Fed Still Eyes One More 2017 Rate Rise, Trims Inflation View
The Federal Reserve's latest update to its economic outlook shows officials are still penciling in one more rate rise this year after Wednesday's increase, amid forecasts that showed a weaker inflation projection and an even rosier the job market outlook.
The forecasts were released in conjunction with the outcome of the interest-rate setting Federal Open Market Committee meeting, updating views last put down in March.
Fed officials boosted short-term interest rates for the second time this year, lifting their short-term target rate range to 1% and 1.25%, as they were expected to do. They also laid out a plan to reduce their $4.5 trillion balance sheet later this year.
The Fed's so-called "dot plot," which compiles the interest-rate projections of all sitting Fed officials, showed only very modest changes in how officials are looking at the path of interest rates.
The median projection for the Fed's interest rate target remained at 1.4% for 2017, while 2018's view also held steady at 2.1%. Officials' median long-run interest rate expectations--essentially where policymakers see their rate rise campaign ending at--remained at 3% overnight target rate.
On the economic front, the Fed now expects inflation to be lower this year, but to rise to the official target of a 2% increase by 2018. Officials trimmed their median estimate of the expected rise for price pressures this year to a 1.6% gain, from 1.9% in March.

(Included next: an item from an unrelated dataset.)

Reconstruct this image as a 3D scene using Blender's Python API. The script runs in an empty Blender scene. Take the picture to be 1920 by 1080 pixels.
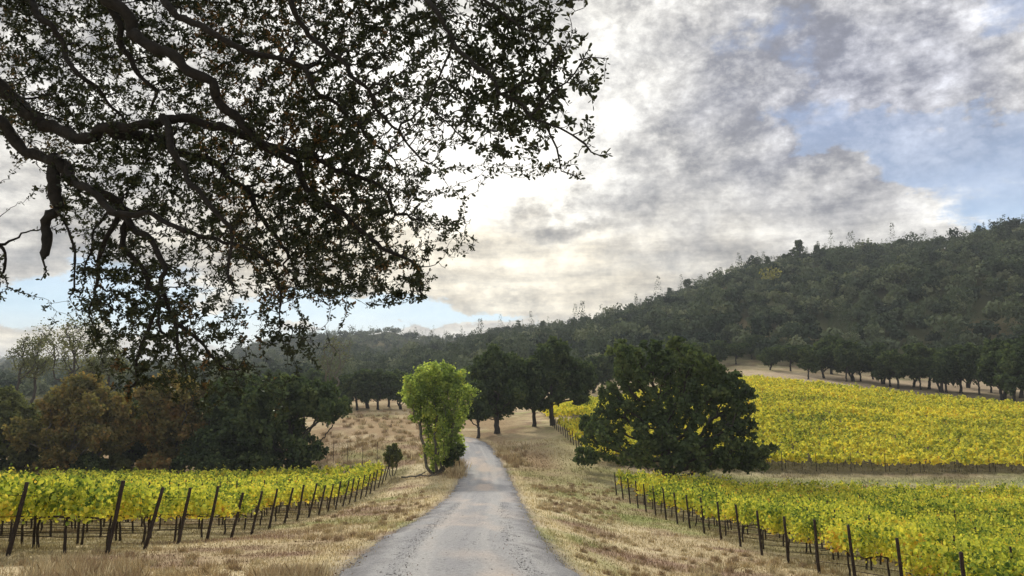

On the jobs front, officials appeared to react to the latest data showing a drop in the jobless rate in May to 4.3% by lowering their estimate of 2017 unemployment to that same level, from March's estimate of 4.5%. For 2018, officials' median forecast is for a 4.2% jobless rate.
On the growth front, officials' median projection for 2017 growth now stands at 2.2%, from March's 2.1% estimate.
Changes in the central bank's forecasts had been widely expected given recent economic data that have showed a weakening inflation trend and surprising strength in the labor market.
A notable wildcard for the Fed's latest forecasts were personal shifts among the Fed leadership. April saw the exits of Richmond Fed leader Jeffrey Lacker and Fed Governor Daniel Tarullo. The former was an advocate for aggressive rate rises while the latter shared no such appetite.
Their absence may have affected the Fed's interest rate outlook, if only at the margins.
The June forecasts also see the entrance of a new voice with the Atlanta Fed's Raphael Bostic, who took office this month. Little is known about his economic and monetary policy views, but his bank said he would be providing his outlook to the June release.